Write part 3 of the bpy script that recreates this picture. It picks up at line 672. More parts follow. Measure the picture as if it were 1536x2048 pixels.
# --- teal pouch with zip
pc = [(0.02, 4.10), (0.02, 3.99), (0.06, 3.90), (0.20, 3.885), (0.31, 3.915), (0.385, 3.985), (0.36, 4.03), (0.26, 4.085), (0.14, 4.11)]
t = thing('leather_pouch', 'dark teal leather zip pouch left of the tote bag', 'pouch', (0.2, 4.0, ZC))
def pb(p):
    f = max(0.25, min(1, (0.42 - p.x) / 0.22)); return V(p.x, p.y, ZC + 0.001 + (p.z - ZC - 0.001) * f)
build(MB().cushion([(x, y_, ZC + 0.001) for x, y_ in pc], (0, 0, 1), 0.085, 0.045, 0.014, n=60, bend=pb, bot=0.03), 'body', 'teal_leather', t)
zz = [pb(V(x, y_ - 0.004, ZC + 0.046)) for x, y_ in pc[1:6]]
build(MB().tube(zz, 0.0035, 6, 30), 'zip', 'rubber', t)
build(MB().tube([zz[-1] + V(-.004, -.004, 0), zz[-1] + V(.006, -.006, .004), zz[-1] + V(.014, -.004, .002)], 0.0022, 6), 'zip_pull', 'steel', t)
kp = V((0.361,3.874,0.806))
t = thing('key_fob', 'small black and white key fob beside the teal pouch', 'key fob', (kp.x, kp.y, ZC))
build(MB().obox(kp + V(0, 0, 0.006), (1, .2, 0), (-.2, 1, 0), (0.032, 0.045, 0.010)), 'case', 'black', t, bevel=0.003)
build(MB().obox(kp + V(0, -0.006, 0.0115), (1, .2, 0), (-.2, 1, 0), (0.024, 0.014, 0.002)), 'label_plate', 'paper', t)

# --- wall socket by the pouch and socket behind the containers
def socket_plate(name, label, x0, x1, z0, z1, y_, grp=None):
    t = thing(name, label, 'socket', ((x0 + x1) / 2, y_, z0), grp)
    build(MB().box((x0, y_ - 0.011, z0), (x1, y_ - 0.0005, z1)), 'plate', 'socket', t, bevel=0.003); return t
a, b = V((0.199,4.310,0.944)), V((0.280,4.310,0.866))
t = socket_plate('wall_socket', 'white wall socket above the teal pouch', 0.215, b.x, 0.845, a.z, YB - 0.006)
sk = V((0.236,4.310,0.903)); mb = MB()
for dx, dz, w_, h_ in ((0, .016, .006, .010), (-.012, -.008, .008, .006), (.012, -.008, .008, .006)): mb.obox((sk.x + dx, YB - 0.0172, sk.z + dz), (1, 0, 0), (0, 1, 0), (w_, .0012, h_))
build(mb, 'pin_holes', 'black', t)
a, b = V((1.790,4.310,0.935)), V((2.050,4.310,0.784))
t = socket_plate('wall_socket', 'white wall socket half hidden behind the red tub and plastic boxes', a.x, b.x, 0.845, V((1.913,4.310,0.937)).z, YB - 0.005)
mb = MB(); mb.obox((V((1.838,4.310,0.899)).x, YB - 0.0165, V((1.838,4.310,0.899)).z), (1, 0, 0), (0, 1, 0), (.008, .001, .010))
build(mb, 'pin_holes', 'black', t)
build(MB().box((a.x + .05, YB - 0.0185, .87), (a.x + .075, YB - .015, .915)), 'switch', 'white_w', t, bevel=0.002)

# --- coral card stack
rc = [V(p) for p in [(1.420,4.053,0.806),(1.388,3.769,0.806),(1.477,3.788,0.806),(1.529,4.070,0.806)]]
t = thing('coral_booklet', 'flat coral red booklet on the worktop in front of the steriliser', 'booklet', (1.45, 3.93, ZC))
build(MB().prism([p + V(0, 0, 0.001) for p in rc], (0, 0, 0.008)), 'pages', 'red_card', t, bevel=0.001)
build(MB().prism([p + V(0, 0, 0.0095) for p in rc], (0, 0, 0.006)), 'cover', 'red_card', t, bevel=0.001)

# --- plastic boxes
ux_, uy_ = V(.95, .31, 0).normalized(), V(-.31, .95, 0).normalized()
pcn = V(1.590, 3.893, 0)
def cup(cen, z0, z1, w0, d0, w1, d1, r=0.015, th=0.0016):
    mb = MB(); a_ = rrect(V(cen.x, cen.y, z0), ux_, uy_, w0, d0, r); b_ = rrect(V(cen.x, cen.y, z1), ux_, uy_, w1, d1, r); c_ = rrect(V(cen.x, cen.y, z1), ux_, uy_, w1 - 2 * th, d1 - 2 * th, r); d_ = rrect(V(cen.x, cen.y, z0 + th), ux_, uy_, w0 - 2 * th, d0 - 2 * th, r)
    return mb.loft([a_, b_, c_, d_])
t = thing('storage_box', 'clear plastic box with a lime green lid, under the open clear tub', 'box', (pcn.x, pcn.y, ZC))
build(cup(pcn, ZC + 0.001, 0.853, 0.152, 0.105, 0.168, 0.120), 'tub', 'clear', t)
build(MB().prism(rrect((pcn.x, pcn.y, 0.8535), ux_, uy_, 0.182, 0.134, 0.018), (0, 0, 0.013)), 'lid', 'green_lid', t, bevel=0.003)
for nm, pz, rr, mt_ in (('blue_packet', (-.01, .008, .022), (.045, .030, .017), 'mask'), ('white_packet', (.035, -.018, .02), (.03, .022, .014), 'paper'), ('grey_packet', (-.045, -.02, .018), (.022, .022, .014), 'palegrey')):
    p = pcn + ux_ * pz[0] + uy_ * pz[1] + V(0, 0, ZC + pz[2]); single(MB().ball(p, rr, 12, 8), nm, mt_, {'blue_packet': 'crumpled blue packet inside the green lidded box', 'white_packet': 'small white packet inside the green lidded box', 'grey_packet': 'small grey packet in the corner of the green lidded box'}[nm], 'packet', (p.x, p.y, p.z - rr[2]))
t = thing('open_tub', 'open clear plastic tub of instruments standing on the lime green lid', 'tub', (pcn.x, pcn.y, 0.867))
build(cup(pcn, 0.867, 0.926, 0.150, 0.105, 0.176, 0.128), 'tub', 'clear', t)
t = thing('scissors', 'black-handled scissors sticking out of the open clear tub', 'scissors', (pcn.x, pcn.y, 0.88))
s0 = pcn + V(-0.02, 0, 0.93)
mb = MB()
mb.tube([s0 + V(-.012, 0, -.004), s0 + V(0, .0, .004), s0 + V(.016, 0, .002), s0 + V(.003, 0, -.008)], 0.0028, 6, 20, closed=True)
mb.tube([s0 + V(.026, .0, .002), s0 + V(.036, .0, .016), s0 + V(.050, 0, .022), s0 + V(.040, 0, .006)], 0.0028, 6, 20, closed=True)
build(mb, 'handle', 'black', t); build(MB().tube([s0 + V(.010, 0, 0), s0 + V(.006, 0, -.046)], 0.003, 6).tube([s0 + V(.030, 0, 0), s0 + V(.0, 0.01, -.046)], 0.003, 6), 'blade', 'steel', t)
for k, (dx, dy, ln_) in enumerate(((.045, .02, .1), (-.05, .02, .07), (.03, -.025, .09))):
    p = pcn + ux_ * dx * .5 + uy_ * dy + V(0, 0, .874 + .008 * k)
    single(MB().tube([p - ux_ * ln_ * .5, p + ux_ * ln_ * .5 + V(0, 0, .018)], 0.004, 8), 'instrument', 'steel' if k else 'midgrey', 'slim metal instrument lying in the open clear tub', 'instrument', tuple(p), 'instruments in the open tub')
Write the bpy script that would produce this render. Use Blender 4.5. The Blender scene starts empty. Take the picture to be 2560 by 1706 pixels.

+++++

*The exercise:*
Write an exact transcription of every entry above.

*Solution for this task:*
Write part 3 of the bpy script that recreates this picture. It picks up at line 672. More parts follow. Measure the picture as if it were 1536x2048 pixels.
# --- teal pouch with zip
pc = [(0.02, 4.10), (0.02, 3.99), (0.06, 3.90), (0.20, 3.885), (0.31, 3.915), (0.385, 3.985), (0.36, 4.03), (0.26, 4.085), (0.14, 4.11)]
t = thing('leather_pouch', 'dark teal leather zip pouch left of the tote bag', 'pouch', (0.2, 4.0, ZC))
def pb(p):
    f = max(0.25, min(1, (0.42 - p.x) / 0.22)); return V(p.x, p.y, ZC + 0.001 + (p.z - ZC - 0.001) * f)
build(MB().cushion([(x, y_, ZC + 0.001) for x, y_ in pc], (0, 0, 1), 0.085, 0.045, 0.014, n=60, bend=pb, bot=0.03), 'body', 'teal_leather', t)
zz = [pb(V(x, y_ - 0.004, ZC + 0.046)) for x, y_ in pc[1:6]]
build(MB().tube(zz, 0.0035, 6, 30), 'zip', 'rubber', t)
build(MB().tube([zz[-1] + V(-.004, -.004, 0), zz[-1] + V(.006, -.006, .004), zz[-1] + V(.014, -.004, .002)], 0.0022, 6), 'zip_pull', 'steel', t)
kp = V((0.361,3.874,0.806))
t = thing('key_fob', 'small black and white key fob beside the teal pouch', 'key fob', (kp.x, kp.y, ZC))
build(MB().obox(kp + V(0, 0, 0.006), (1, .2, 0), (-.2, 1, 0), (0.032, 0.045, 0.010)), 'case', 'black', t, bevel=0.003)
build(MB().obox(kp + V(0, -0.006, 0.0115), (1, .2, 0), (-.2, 1, 0), (0.024, 0.014, 0.002)), 'label_plate', 'paper', t)

# --- wall socket by the pouch and socket behind the containers
def socket_plate(name, label, x0, x1, z0, z1, y_, grp=None):
    t = thing(name, label, 'socket', ((x0 + x1) / 2, y_, z0), grp)
    build(MB().box((x0, y_ - 0.011, z0), (x1, y_ - 0.0005, z1)), 'plate', 'socket', t, bevel=0.003); return t
a, b = V((0.199,4.310,0.944)), V((0.280,4.310,0.866))
t = socket_plate('wall_socket', 'white wall socket above the teal pouch', 0.215, b.x, 0.845, a.z, YB - 0.006)
sk = V((0.236,4.310,0.903)); mb = MB()
for dx, dz, w_, h_ in ((0, .016, .006, .010), (-.012, -.008, .008, .006), (.012, -.008, .008, .006)): mb.obox((sk.x + dx, YB - 0.0172, sk.z + dz), (1, 0, 0), (0, 1, 0), (w_, .0012, h_))
build(mb, 'pin_holes', 'black', t)
a, b = V((1.790,4.310,0.935)), V((2.050,4.310,0.784))
t = socket_plate('wall_socket', 'white wall socket half hidden behind the red tub and plastic boxes', a.x, b.x, 0.845, V((1.913,4.310,0.937)).z, YB - 0.005)
mb = MB(); mb.obox((V((1.838,4.310,0.899)).x, YB - 0.0165, V((1.838,4.310,0.899)).z), (1, 0, 0), (0, 1, 0), (.008, .001, .010))
build(mb, 'pin_holes', 'black', t)
build(MB().box((a.x + .05, YB - 0.0185, .87), (a.x + .075, YB - .015, .915)), 'switch', 'white_w', t, bevel=0.002)

# --- coral card stack
rc = [V(p) for p in [(1.420,4.053,0.806),(1.388,3.769,0.806),(1.477,3.788,0.806),(1.529,4.070,0.806)]]
t = thing('coral_booklet', 'flat coral red booklet on the worktop in front of the steriliser', 'booklet', (1.45, 3.93, ZC))
build(MB().prism([p + V(0, 0, 0.001) for p in rc], (0, 0, 0.008)), 'pages', 'red_card', t, bevel=0.001)
build(MB().prism([p + V(0, 0, 0.0095) for p in rc], (0, 0, 0.006)), 'cover', 'red_card', t, bevel=0.001)

# --- plastic boxes
ux_, uy_ = V(.95, .31, 0).normalized(), V(-.31, .95, 0).normalized()
pcn = V(1.590, 3.893, 0)
def cup(cen, z0, z1, w0, d0, w1, d1, r=0.015, th=0.0016):
    mb = MB(); a_ = rrect(V(cen.x, cen.y, z0), ux_, uy_, w0, d0, r); b_ = rrect(V(cen.x, cen.y, z1), ux_, uy_, w1, d1, r); c_ = rrect(V(cen.x, cen.y, z1), ux_, uy_, w1 - 2 * th, d1 - 2 * th, r); d_ = rrect(V(cen.x, cen.y, z0 + th), ux_, uy_, w0 - 2 * th, d0 - 2 * th, r)
    return mb.loft([a_, b_, c_, d_])
t = thing('storage_box', 'clear plastic box with a lime green lid, under the open clear tub', 'box', (pcn.x, pcn.y, ZC))
build(cup(pcn, ZC + 0.001, 0.853, 0.152, 0.105, 0.168, 0.120), 'tub', 'clear', t)
build(MB().prism(rrect((pcn.x, pcn.y, 0.8535), ux_, uy_, 0.182, 0.134, 0.018), (0, 0, 0.013)), 'lid', 'green_lid', t, bevel=0.003)
for nm, pz, rr, mt_ in (('blue_packet', (-.01, .008, .022), (.045, .030, .017), 'mask'), ('white_packet', (.035, -.018, .02), (.03, .022, .014), 'paper'), ('grey_packet', (-.045, -.02, .018), (.022, .022, .014), 'palegrey')):
    p = pcn + ux_ * pz[0] + uy_ * pz[1] + V(0, 0, ZC + pz[2]); single(MB().ball(p, rr, 12, 8), nm, mt_, {'blue_packet': 'crumpled blue packet inside the green lidded box', 'white_packet': 'small white packet inside the green lidded box', 'grey_packet': 'small grey packet in the corner of the green lidded box'}[nm], 'packet', (p.x, p.y, p.z - rr[2]))
t = thing('open_tub', 'open clear plastic tub of instruments standing on the lime green lid', 'tub', (pcn.x, pcn.y, 0.867))
build(cup(pcn, 0.867, 0.926, 0.150, 0.105, 0.176, 0.128), 'tub', 'clear', t)
t = thing('scissors', 'black-handled scissors sticking out of the open clear tub', 'scissors', (pcn.x, pcn.y, 0.88))
s0 = pcn + V(-0.02, 0, 0.93)
mb = MB()
mb.tube([s0 + V(-.012, 0, -.004), s0 + V(0, .0, .004), s0 + V(.016, 0, .002), s0 + V(.003, 0, -.008)], 0.0028, 6, 20, closed=True)
mb.tube([s0 + V(.026, .0, .002), s0 + V(.036, .0, .016), s0 + V(.050, 0, .022), s0 + V(.040, 0, .006)], 0.0028, 6, 20, closed=True)
build(mb, 'handle', 'black', t); build(MB().tube([s0 + V(.010, 0, 0), s0 + V(.006, 0, -.046)], 0.003, 6).tube([s0 + V(.030, 0, 0), s0 + V(.0, 0.01, -.046)], 0.003, 6), 'blade', 'steel', t)
for k, (dx, dy, ln_) in enumerate(((.045, .02, .1), (-.05, .02, .07), (.03, -.025, .09))):
    p = pcn + ux_ * dx * .5 + uy_ * dy + V(0, 0, .874 + .008 * k)
    single(MB().tube([p - ux_ * ln_ * .5, p + ux_ * ln_ * .5 + V(0, 0, .018)], 0.004, 8), 'instrument', 'steel' if k else 'midgrey', 'slim metal instrument lying in the open clear tub', 'instrument', tuple(p), 'instruments in the open tub')
Write the bpy script that would produce this render. Use Blender 4.5. The Blender scene starts empty. Take the picture to be 2560 by 1706 pixels.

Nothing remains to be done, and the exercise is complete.